**STATED EXERCISE**: Would you return the run of lines that starts at the one with "Write the bpy" and ends at the one with "v = np.asarray(v, float);", ends included, exactly as written and without the images?

┌─ MATERIAL SHOWN

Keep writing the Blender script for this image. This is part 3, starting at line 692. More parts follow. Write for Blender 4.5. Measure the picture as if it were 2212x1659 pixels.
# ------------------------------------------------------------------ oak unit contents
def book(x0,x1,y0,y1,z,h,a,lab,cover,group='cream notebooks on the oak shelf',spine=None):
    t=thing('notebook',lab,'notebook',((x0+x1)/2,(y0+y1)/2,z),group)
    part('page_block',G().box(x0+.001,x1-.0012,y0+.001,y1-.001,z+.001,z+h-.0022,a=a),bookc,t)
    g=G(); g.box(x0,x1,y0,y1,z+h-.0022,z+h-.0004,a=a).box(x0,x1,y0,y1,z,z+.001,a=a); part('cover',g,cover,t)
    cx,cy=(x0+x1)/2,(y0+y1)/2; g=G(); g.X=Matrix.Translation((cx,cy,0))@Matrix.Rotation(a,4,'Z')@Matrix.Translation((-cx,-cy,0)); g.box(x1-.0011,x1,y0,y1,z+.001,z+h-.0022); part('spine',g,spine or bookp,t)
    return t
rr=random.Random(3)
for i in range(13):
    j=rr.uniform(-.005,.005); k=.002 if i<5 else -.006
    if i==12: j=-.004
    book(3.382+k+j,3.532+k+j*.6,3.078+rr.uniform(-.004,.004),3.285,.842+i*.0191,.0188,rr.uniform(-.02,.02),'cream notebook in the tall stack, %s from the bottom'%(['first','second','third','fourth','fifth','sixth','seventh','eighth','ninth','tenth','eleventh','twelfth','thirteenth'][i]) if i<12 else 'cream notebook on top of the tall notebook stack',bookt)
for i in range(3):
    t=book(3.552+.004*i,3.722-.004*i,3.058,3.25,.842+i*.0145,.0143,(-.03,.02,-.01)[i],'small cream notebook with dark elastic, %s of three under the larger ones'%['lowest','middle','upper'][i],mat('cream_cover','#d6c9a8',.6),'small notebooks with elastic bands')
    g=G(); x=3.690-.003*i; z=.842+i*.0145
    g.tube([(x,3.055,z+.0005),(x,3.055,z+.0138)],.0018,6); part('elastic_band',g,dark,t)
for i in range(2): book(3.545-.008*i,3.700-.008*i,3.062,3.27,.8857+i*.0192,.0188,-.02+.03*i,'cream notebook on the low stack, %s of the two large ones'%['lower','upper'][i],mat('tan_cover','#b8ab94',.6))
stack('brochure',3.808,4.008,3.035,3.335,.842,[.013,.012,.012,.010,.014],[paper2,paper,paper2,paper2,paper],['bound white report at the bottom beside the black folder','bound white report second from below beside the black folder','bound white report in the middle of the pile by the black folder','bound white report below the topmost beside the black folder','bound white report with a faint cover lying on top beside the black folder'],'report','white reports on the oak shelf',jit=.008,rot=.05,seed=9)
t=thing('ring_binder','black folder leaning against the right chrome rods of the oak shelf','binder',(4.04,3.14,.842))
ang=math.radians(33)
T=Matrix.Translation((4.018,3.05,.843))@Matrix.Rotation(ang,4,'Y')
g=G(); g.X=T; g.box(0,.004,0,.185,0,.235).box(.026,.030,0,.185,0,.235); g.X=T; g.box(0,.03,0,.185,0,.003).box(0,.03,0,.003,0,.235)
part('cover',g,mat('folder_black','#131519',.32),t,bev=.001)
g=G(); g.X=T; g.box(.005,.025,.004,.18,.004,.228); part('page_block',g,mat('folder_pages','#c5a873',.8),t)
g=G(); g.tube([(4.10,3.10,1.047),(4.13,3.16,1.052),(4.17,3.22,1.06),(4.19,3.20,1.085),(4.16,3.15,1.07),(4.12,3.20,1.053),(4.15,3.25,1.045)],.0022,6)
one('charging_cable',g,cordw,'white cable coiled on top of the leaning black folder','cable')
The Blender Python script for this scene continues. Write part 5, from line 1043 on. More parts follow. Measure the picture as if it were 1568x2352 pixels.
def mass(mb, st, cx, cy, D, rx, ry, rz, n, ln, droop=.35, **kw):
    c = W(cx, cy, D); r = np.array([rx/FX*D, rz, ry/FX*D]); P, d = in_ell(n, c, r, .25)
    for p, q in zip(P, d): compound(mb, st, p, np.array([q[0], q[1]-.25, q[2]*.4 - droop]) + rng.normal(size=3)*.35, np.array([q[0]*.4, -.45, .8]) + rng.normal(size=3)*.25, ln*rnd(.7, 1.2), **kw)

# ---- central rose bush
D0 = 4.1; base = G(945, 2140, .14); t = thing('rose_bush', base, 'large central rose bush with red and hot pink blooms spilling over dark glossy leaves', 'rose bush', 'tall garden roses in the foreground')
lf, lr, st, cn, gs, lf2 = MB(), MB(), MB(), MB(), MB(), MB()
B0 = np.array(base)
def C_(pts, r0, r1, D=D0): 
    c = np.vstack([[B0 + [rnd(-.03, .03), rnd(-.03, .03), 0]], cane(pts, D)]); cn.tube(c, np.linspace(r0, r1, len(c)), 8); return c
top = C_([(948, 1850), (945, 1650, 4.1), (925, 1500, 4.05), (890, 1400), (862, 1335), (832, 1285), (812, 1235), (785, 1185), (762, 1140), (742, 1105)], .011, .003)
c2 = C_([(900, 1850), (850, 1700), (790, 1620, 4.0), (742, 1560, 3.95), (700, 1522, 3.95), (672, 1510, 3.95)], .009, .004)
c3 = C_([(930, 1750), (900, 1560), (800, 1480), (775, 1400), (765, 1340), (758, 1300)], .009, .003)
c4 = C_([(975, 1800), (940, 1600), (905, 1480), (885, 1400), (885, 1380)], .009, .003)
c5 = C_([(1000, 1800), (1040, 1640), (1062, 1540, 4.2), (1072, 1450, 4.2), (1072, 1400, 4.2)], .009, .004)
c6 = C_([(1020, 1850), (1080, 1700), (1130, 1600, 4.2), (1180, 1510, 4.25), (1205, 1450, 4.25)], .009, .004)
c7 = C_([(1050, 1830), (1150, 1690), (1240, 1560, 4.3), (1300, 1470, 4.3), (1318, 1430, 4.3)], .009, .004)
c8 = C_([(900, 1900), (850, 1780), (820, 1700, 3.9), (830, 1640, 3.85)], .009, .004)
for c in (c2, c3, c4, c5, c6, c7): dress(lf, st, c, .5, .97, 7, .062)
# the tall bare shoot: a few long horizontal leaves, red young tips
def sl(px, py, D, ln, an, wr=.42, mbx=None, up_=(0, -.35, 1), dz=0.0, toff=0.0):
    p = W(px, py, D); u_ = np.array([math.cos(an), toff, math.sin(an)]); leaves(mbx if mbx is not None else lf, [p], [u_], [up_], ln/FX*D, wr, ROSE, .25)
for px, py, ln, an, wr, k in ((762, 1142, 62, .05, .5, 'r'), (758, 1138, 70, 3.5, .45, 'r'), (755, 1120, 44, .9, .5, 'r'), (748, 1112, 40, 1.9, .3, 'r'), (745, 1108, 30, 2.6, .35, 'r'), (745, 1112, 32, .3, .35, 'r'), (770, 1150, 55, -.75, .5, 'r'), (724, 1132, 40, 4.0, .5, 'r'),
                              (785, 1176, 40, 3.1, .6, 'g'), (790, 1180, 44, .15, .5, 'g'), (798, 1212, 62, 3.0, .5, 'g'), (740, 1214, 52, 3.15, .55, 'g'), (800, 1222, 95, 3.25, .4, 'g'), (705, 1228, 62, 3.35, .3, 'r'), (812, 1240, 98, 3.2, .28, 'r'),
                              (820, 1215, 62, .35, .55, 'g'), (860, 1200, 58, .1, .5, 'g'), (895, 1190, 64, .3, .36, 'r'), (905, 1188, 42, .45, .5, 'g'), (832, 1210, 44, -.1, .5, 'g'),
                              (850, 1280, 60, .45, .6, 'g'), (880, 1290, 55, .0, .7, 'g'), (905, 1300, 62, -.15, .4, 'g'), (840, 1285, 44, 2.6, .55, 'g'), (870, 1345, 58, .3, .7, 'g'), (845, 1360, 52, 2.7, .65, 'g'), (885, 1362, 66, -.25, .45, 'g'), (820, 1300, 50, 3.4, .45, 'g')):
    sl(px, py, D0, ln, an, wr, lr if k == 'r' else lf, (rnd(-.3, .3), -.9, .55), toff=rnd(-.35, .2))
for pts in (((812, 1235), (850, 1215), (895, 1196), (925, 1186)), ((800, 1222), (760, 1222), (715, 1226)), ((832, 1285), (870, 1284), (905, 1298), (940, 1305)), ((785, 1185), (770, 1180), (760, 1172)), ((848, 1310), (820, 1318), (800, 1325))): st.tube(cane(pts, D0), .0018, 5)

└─
┌─ MATERIAL SHOWN

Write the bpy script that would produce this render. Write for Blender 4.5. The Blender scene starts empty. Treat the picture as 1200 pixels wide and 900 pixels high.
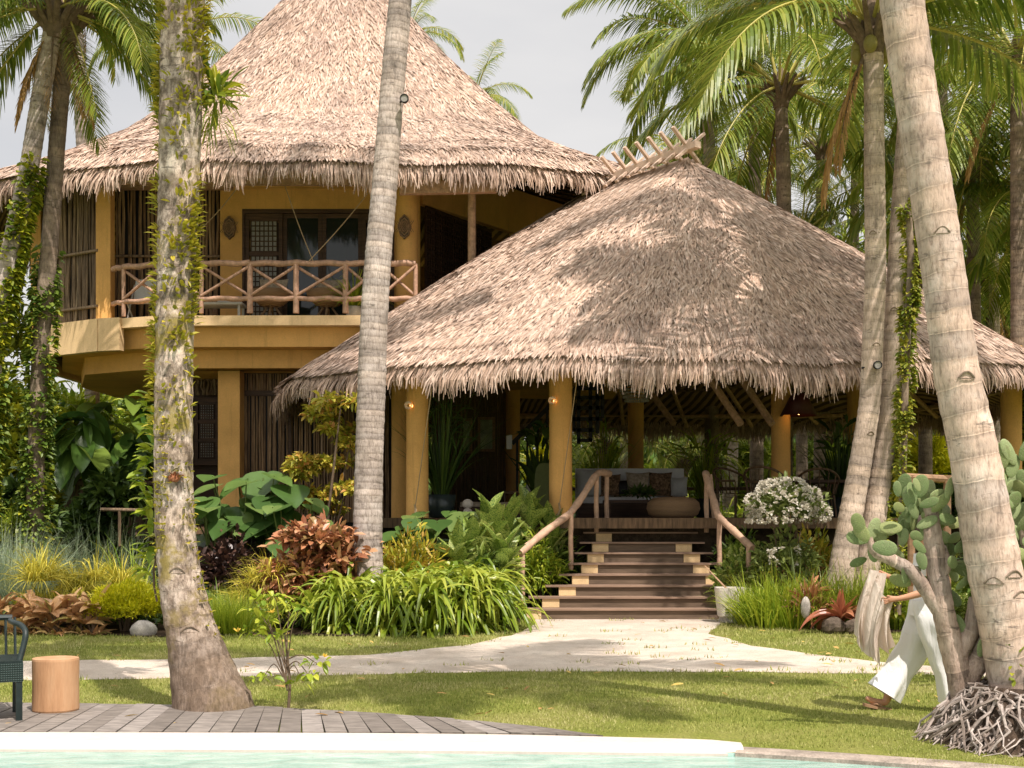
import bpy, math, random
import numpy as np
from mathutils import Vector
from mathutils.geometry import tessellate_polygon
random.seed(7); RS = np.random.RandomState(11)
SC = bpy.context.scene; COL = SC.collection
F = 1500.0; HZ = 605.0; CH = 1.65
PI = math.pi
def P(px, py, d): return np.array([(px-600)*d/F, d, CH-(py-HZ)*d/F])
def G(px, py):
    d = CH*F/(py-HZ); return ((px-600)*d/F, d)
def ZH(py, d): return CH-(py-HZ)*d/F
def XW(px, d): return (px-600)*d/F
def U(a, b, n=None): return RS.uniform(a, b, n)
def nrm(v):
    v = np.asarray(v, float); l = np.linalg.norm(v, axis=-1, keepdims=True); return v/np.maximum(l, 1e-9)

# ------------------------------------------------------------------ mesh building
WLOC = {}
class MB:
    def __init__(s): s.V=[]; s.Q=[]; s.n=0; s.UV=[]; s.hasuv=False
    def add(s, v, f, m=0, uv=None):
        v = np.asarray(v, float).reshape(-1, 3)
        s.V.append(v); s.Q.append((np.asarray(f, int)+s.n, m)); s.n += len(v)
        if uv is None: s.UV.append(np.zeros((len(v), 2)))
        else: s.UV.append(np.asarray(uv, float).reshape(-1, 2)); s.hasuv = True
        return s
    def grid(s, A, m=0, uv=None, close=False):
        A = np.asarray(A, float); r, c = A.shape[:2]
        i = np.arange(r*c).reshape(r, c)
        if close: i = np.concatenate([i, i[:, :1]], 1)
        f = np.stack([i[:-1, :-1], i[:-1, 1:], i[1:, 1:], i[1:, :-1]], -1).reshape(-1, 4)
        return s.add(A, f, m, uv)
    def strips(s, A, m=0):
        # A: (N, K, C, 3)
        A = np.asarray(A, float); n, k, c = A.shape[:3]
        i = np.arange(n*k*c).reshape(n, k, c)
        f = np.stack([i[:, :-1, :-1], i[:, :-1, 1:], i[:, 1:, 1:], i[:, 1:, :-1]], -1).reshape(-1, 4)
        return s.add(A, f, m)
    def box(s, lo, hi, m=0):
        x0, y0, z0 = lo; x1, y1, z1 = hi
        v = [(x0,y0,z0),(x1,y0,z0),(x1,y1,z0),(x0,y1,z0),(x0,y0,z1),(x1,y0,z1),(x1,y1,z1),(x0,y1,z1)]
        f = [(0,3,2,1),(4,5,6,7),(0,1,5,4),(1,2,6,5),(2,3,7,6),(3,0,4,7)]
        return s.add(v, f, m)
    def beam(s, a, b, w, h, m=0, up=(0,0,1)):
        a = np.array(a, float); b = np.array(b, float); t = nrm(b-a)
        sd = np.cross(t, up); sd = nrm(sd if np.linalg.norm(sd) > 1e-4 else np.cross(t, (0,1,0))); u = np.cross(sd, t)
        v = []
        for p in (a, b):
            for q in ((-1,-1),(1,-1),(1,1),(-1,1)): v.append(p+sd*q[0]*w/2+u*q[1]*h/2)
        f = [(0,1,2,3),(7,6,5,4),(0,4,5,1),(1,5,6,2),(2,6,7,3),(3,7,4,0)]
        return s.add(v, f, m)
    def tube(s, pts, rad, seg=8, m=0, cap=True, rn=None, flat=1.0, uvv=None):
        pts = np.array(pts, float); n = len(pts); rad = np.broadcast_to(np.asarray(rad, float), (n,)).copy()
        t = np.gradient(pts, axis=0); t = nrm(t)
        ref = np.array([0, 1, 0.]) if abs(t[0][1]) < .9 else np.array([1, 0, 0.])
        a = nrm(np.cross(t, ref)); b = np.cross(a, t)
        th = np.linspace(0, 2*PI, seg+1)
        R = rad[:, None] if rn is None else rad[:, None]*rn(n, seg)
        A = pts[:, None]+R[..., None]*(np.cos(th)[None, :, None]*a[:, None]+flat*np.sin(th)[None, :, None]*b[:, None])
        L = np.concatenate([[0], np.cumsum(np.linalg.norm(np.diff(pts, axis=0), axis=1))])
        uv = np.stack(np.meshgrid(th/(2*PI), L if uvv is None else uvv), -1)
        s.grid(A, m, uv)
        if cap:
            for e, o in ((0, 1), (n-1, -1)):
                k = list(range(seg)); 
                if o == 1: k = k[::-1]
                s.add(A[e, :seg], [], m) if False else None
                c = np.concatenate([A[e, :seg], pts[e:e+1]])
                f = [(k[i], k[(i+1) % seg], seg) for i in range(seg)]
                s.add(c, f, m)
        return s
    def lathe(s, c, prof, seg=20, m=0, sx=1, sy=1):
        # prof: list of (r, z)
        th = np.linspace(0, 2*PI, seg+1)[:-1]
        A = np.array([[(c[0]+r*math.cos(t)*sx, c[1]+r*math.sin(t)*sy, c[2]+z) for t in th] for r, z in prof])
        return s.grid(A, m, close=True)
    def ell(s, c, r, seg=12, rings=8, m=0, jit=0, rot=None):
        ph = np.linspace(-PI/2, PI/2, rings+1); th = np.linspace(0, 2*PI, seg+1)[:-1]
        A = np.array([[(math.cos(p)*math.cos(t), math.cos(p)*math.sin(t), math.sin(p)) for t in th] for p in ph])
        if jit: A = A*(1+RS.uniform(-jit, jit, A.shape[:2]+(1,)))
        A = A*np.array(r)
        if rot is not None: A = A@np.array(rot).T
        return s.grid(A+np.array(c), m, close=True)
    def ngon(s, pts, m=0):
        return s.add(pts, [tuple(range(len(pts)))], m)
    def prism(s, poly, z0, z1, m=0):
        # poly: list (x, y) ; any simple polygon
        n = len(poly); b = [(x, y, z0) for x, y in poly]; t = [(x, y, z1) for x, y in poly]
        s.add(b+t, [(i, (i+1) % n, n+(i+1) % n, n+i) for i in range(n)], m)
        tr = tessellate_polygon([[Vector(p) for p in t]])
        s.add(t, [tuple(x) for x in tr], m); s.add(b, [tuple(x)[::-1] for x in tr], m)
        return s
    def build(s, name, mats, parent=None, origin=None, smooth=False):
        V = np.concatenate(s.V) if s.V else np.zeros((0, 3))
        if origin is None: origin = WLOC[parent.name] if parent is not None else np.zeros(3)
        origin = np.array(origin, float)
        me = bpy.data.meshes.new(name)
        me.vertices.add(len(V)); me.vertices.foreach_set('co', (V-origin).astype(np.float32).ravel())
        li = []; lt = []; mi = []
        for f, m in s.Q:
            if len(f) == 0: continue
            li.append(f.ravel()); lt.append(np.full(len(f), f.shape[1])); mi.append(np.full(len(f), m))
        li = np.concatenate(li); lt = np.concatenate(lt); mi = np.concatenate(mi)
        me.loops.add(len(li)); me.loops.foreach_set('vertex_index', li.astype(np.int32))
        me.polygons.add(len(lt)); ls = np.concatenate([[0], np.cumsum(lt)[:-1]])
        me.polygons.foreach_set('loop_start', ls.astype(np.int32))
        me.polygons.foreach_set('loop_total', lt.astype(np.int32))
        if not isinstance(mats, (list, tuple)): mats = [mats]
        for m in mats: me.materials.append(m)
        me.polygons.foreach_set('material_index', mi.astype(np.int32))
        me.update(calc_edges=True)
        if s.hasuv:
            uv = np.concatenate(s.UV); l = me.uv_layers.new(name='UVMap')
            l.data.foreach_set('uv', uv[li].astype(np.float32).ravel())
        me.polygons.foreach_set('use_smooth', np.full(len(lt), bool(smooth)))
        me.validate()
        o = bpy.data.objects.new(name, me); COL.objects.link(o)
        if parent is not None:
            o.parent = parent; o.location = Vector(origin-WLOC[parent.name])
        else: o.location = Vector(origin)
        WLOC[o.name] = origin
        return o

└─

**THE REPLY**:
Write the bpy script that would produce this render. Write for Blender 4.5. The Blender scene starts empty. Treat the picture as 1200 pixels wide and 900 pixels high.
import bpy, math, random
import numpy as np
from mathutils import Vector
from mathutils.geometry import tessellate_polygon
random.seed(7); RS = np.random.RandomState(11)
SC = bpy.context.scene; COL = SC.collection
F = 1500.0; HZ = 605.0; CH = 1.65
PI = math.pi
def P(px, py, d): return np.array([(px-600)*d/F, d, CH-(py-HZ)*d/F])
def G(px, py):
    d = CH*F/(py-HZ); return ((px-600)*d/F, d)
def ZH(py, d): return CH-(py-HZ)*d/F
def XW(px, d): return (px-600)*d/F
def U(a, b, n=None): return RS.uniform(a, b, n)
def nrm(v):
    v = np.asarray(v, float); l = np.linalg.norm(v, axis=-1, keepdims=True); return v/np.maximum(l, 1e-9)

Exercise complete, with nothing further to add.